Upcoming on ReImagining Liberty
Next week, I'm recording with Ted Underwood, a professor of English and information sciences at the University of Illinois. We'll be discussing a new essay he published on how AI technologies can help us better map and understand cultures and cultural differences. It includes this intriguing—and very ReImagining Liberty—argument about how, if they can play this role, they can potentially boost pluralism. (And, in line with the philosophy of liberalism I've developed on the show, liberalism along with it.)
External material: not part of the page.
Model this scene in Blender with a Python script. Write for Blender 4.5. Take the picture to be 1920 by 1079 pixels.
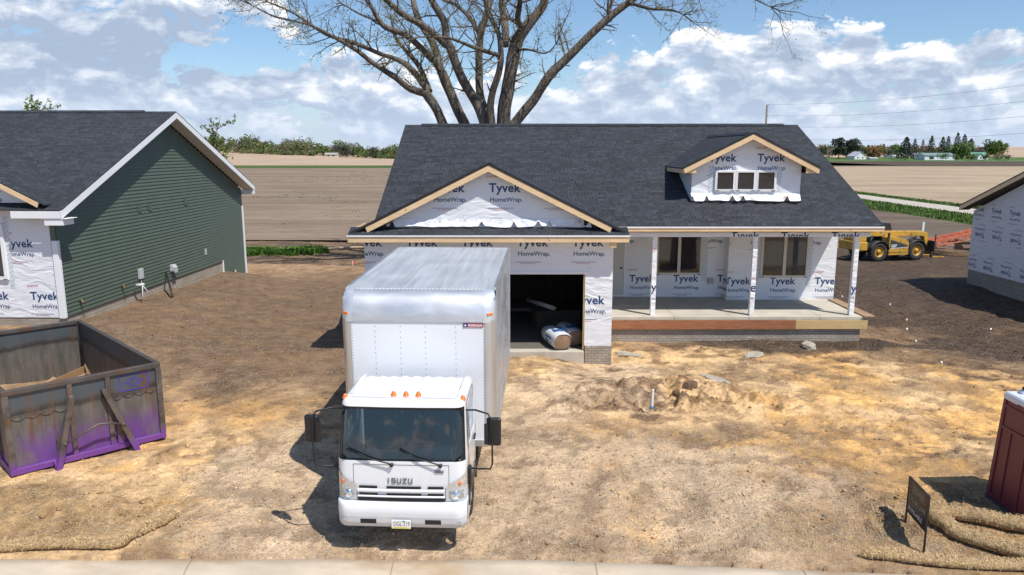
import bpy, bmesh, math, random
import numpy as np
from mathutils import Vector, Matrix
R = math.radians
rnd = random.Random(7)
scene = bpy.context.scene
for o in list(bpy.data.objects):
    bpy.data.objects.remove(o)

# ------------------------------------------------------------------ camera
CAM_H = 5.47
cd = bpy.data.cameras.new('camera')
cam = bpy.data.objects.new('camera', cd)
scene.collection.objects.link(cam)
cam.location = (0, 0, CAM_H)
cam.rotation_euler = (R(90 - 10.4), 0, 0)
cd.sensor_width = 36
cd.lens = 26.25
cd.clip_start = 0.1
cd.clip_end = 9000
scene.camera = cam

# ------------------------------------------------------------------ light
SUN_TO = Vector((0.445, -0.43, 1.0)).normalized()      # towards the sun
sd = bpy.data.lights.new('sun', 'SUN')
sun = bpy.data.objects.new('sun', sd)
scene.collection.objects.link(sun)
sd.energy = 4.3
sd.angle = R(0.5)
sd.color = (1.0, 0.955, 0.89)
sun.rotation_euler = SUN_TO.to_track_quat('Z', 'Y').to_euler()
sun.location = (20, -20, 40)
SUN_ELEV = math.asin(SUN_TO.z)
SUN_ROT = math.atan2(SUN_TO.x, SUN_TO.y)

scene.view_settings.view_transform = 'Standard'
scene.view_settings.look = 'None'
scene.view_settings.exposure = 0.22
scene.view_settings.gamma = 1
scene.view_settings.use_curve_mapping = False


class NT:
    """small shorthand for building node trees"""
    def __init__(s, tree):
        s.t = tree

    def n(s, typ, props=None, **ins):
        nd = s.t.nodes.new(typ)
        for k, v in (props or {}).items():
            setattr(nd, k, v)
        for k, v in ins.items():
            key = int(k[1:]) if k[0] == 'i' and k[1:].isdigit() else k.replace('_', ' ')
            s.set(nd.inputs[key], v)
        return nd

    def set(s, sock, v):
        if hasattr(v, 'is_output') or isinstance(v, bpy.types.NodeSocket):
            s.t.links.new(v, sock)
        else:
            sock.default_value = v

    def math(s, op, a, b=0.0, c=0.0, clamp=False):
        return s.n('ShaderNodeMath', {'operation': op, 'use_clamp': clamp}, i0=a, i1=b, i2=c).outputs[0]

    def vmath(s, op, a, b=(0, 0, 0), c=None):
        nd = s.n('ShaderNodeVectorMath', {'operation': op}, i0=a, i1=b)
        return nd.outputs['Value'] if op in ('LENGTH', 'DOT_PRODUCT') else nd.outputs[0]

    def rng(s, v, a, b, c=0.0, d=1.0, smooth=True):
        return s.n('ShaderNodeMapRange', {'interpolation_type': 'SMOOTHSTEP' if smooth else 'LINEAR'},
                   i0=v, i1=a, i2=b, i3=c, i4=d).outputs[0]

    def mix(s, f, a, b, mode='MIX'):
        nd = s.n('ShaderNodeMix', {'data_type': 'RGBA', 'blend_type': mode})
        s.set(nd.inputs[0], f)
        s.set(nd.inputs[6], a if not isinstance(a, tuple) or len(a) == 4 else (*a, 1))
        s.set(nd.inputs[7], b if not isinstance(b, tuple) or len(b) == 4 else (*b, 1))
        return nd.outputs[2]

    def noise(s, vec, scale, detail=4, rough=.5, dist=0.0, lac=2.0):
        return s.n('ShaderNodeTexNoise', None, Vector=vec, Scale=scale, Detail=detail, Roughness=rough,
                   Distortion=dist, Lacunarity=lac).outputs[0]

    def scalev(s, vec, sc):
        return s.n('ShaderNodeMapping', None, Vector=vec, Scale=sc).outputs[0]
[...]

“A new ability to map and explore different modes of reasoning” may initially sound less useful than a super-intelligence that just produces the right answer to our problems. And, look, I’m not suggesting that mapping culture is the only upside of AI. Drug discovery sounds great too! But if you believe human conflict is our most important and durable problem, then a technology that could improve human self-understanding might eventually outweigh a million new drugs.
I don’t mean that language models will eliminate conflict. I said above that conflict is a load-bearing part of society. And language models are likely to be used as ideological weapons—just as pamphlets were, after printing made them possible. But an ideological weapon that can be quizzed and compared to other ideologies implies a level of putting-cards-on-the-table beyond what we often get in practice now. There is at least a chance, as we have seen with Grok, that people who try to lie with an interactive model will end up exposing their own dishonest habits of thought.